When presented with a short rod engine you dont have many piston to valve clearance issues because the pistons gets pulled out of the way quickly, go to a long rod motor and its a different story, you have to have the right design of piston. This is how I prioritise engine design.
1 get a head that flows the air you need for the power you want. Get a good head, one without turbulence, I hate turbulence it wrecks the fuel preparation.
2 Get the right bore to fit the valves, dont shroud the valve with too small a bore have the modern chamber shape and size it so that the chamber walls blend to the bore. Ive had great difficulty with that one, trying to get the heads machined the way i want them.
3 Select the fuel your going to use, use racing fuels for racing. Fuel selection is key, you have to consider it from the point of view of HP per cube also its not just about compression ratios.
4 Set the compression pressure you need to vaporise that fuel efficiently.
5 Set the stroke so that the piston can be dished with a mirror of the head. Of course this step depends on the compression ratio but Im talking a racing engine here with some pop in it like 13:1 plus. If the stroke and comp ratio doesnt require a dish but requires a dome then make the piston custom fit the chamber so that the squish band ramp to the dome is close to the edge of the chamber, thus pushing the ejected gases around the chamber roof, cleaning the chamber.
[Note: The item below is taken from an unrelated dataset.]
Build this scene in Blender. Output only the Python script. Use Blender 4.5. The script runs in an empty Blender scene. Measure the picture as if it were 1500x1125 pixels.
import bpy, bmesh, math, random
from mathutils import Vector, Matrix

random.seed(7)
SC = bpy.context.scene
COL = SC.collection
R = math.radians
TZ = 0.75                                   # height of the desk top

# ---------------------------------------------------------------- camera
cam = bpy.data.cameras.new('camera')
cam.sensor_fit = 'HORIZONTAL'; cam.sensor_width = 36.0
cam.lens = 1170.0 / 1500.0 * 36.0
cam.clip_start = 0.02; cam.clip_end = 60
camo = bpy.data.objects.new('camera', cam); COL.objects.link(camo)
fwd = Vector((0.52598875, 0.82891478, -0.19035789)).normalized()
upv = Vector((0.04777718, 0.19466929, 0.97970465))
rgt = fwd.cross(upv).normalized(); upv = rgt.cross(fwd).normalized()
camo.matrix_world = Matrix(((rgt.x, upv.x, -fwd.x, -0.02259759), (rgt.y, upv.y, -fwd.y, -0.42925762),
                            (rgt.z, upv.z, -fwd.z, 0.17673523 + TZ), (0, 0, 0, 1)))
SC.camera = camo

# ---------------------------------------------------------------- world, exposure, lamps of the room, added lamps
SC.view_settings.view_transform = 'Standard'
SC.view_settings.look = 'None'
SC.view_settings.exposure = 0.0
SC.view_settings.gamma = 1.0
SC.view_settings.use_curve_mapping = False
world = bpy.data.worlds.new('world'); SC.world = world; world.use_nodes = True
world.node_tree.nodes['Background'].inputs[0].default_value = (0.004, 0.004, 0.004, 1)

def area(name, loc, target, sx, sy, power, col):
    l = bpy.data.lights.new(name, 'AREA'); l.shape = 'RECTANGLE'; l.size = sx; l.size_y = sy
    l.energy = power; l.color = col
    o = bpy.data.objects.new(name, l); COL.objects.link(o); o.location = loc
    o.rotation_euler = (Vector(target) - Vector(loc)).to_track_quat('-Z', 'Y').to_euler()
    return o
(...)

With the Chrysler engine having a long rod ratio the piston dwells for longer at TDC so the opportunity for a dished piston is there for a different reason than a Chev etc. Dishing the piston gives a better chamber because the flame kernel is further way from metal in every direction so thats good.
It makes the plug more central when viewed from the side if you get what I mean. But the reason for doing it with a Chrysler is different to a Chev. Doing it in the Chrysler long rod engine is not just that the piston clearance is there but its to create a longer flame path before the flame extinguishes against a surface while the rod is dwelling at TDC. 1.8 stroke rod ratio motors are different gas production to shorter rod ratio motors. They have more complete burn with less HC wastage. they are awesome to work with, unfortunately theres not much Chrysler racing stuff here in Oz.

Author:  shrinker [ Wed Jan 30, 2013 3:37 am ]
Post subject:  Re: Initial timing

Now the cam selection, Its tied up with the amount of room you have isnt it. So the type of head and its deck to valve seat height matters a lot. The cam you run and its figures is basically something to shut the valve so you get enough compression pressure for the fuel you need and make sure its shut before it starts backflowing up the intake. The simulation progs are handy for that. That single are is the most common mistake I see, too late on closing intake is a bad idea. I dont give much of a stuff about the exhaust, its the intake that people get really wrong. If your going to fix only one thing, fix the intake.

Its easier to start with a small cam and work out how the engine is making its power (look at it gas production) than to try and figure out a monster profile with all sorts of issues. Once the engines personalty is apparent, then a more optimised cam can be "guessed" at Ha HA hA

Author:  hysteric [ Thu Jan 31, 2013 12:58 am ]
Post subject:  Re: Initial timing

Thanks Shrinker....Lots to think about!

Im limited to factory stuff at the moment.